Nobel Prize gives a new platform to combat sexual violence

Ben Borrok, Staff Writer

The Nobel Peace Prize organization states that any recipient of the prize “shall have done the most or the best work for fraternity between nations, for the abolition or reduction of standing armies, and for the holding and promotion of peace congresses.” To put it simply, to award Denis Mukwege and Nadia Murad with this prize is an official and alarming declaration that sexual violence is a threat to global peace. It should also serve as a guide for current leaders about what to expect from their people in the future.

Before diving into the significance, what did the recipients do to deserve the prize?

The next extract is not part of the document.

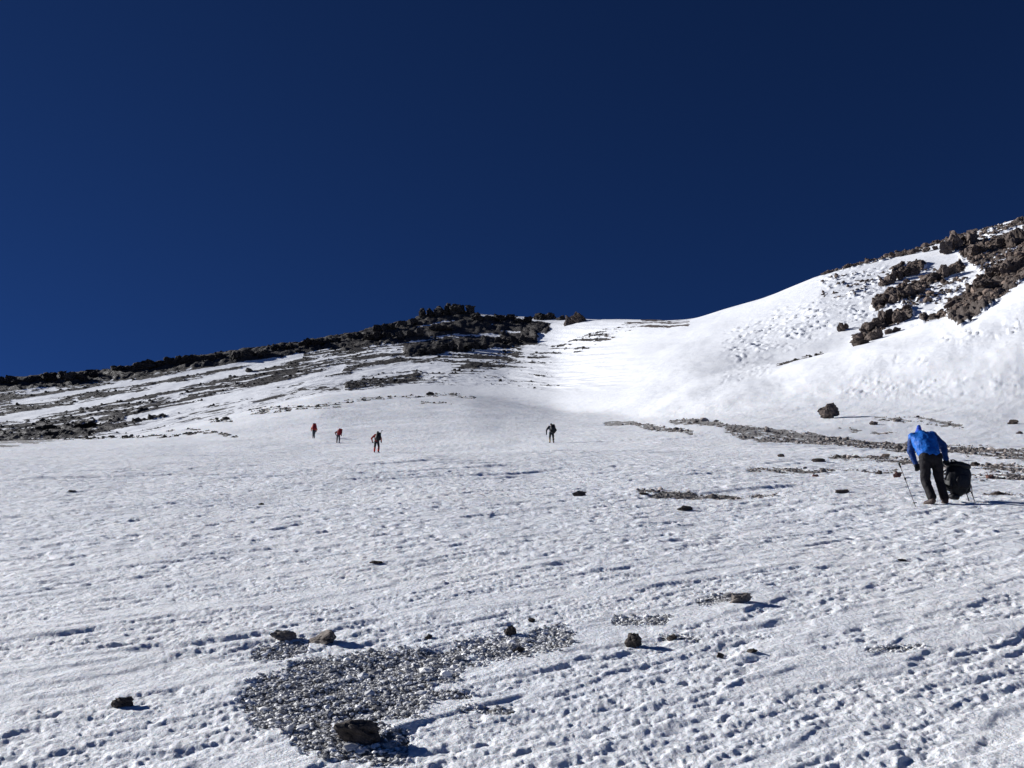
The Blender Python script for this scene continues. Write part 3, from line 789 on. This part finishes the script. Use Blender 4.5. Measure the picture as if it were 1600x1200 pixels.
TMP = bpy.data.scenes.new('tmp'); TRASH = []
def tmp_mesh(o):
    TMP.collection.objects.link(o)
    with bpy.context.temp_override(scene=TMP, view_layer=TMP.view_layers[0]):
        dg = bpy.context.evaluated_depsgraph_get(); dg.update()
        out = bpy.data.meshes.new_from_object(o.evaluated_get(dg))
    TMP.collection.objects.unlink(o)
    return out

_bm = bmesh.new(); bmesh.ops.create_uvsphere(_bm, u_segments=16, v_segments=10, radius=1)
SPH_V = np.array([v.co[:] for v in _bm.verts]); SPH_F = [[v.index for v in f.verts] for f in _bm.faces]; _bm.free()
CIR = np.array([(math.cos(i * math.pi / 8), math.sin(i * math.pi / 8)) for i in range(16)])
CON_F = [[i, (i + 1) % 16, 16 + (i + 1) % 16, 16 + i] for i in range(16)] + [list(range(15, -1, -1)), list(range(16, 32))]
def blob_mesh(name, bones, voxel, smooth_it=4):
    """one continuous surface over tapered limbs. bone: (p0, r0, p1, r1) or ('e', centre, (rx,ry,rz), euler)"""
    VV, FF, nvt = [], [], 0
    def put(tv, tf, m):
        nonlocal nvt
        m = np.array(m); VV.append(tv @ m[:3, :3].T + m[:3, 3]); FF.extend([[i + nvt for i in f] for f in tf]); nvt += len(tv)
    for b in bones:
        if b[0] == 'e':
            put(SPH_V, SPH_F, Matrix.Translation(b[1]) @ (Matrix.Rotation(b[3][2], 4, 'Z') @ Matrix.Rotation(b[3][1], 4, 'Y') @ Matrix.Rotation(b[3][0], 4, 'X')) @ Matrix.Diagonal((*b[2], 1)))
            continue
        p0, r0, p1, r1 = Vector(b[0]), b[1], Vector(b[2]), b[3]
        q = (p1 - p0).to_track_quat('Z', 'Y').to_matrix().to_4x4()
        cv = np.concatenate([np.stack([CIR[:, 0] * r0, CIR[:, 1] * r0, 0 * CIR[:, 0]], 1), np.stack([CIR[:, 0] * r1, CIR[:, 1] * r1, 0 * CIR[:, 0] + (p1 - p0).length], 1)])
        put(cv, CON_F, Matrix.Translation(p0) @ q)
        for p, r in ((p0, r0), (p1, r1)):
            put(SPH_V, SPH_F, Matrix.Translation(p) @ Matrix.Diagonal((r, r, r, 1)))
    me = bpy.data.meshes.new(name + '_raw'); me.from_pydata(np.concatenate(VV).tolist(), [], FF)
    o = bpy.data.objects.new(name + '_raw', me)
    rm = o.modifiers.new('r', 'REMESH'); rm.mode = 'VOXEL'; rm.voxel_size = voxel
    sm = o.modifiers.new('s', 'SMOOTH'); sm.factor = 0.5; sm.iterations = smooth_it
    out = tmp_mesh(o)
    out.name = name
    TRASH.extend([o, me])
    out.polygons.foreach_set('use_smooth', np.ones(len(out.polygons), bool)); out.update()
    return out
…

Mukwege, a gynecologist, has spent his life helping victims of sexual violence in the Democratic Republic of the Congo’s long-running civil war. He has become a leading voice, pressuring his own government and others for not doing enough to stop such abuses. Murad was kidnapped, raped, and sexually abused at the hands of ISIS in 2014, as part of a mass kidnapping of Yazidi women in Iraq. After her escape she became an activist to seek justice for the crimes against her community, becoming a United Nations goodwill ambassador in 2016.

It is important to notice that both Mukwege and Murad were affected by sexual violence through the context of war. Rape and other forms of sexual violence have long been a byproduct of war, where the losing nation’s people would be subjected to this at the hands of the victorious soldiers. It was also used as a strategy by Genghis Khan as a way to warn others away from attempting to fight his army and as a way to force the conquered population to accept his rule.

So if it had been acceptable through most of history, what changed? Women, the usual victims of sexual violence, began to gain more rights and had a greater voice to air their own grievances. In addition, the UN Security Council adopted Resolution 1820, classifying the use of sexual violence as a weapon of war. Finally, those who engaged in this type of behavior during war would be identified as war criminals. But it’s clear that there is still much to be done in the effort to end wartime sexual violence and the epidemic we seem to be having in our own society today.

This week, I felt inspired by the Clothesline Project here at the University. It reinforced what we already know, that victim-survivors of sexual violence are all around us and they are not being taken seriously. Before we punish war criminals, we must first believe survivors. In the United States, and more specifically on college campuses, we seem to shame those who try to speak out for fear of “ruining the perpetrator’s life,” but have no regard for the damage they do to others. If we are too timid to take down everyday citizens how are we expected to take down warmongers and rebels? Mukwege and Murad have been incredibly brave in their quest to gain justice for their communities, but also pose important questions for our own society: What are we actually doing to help solve the problem? The recent developments with Brett Kavanaugh, President Donald Trump, and the #MeToo movement are stark reminders of how ingrained sexual violence has become in our society and how far we have to go in order to tackle this issue once and for all.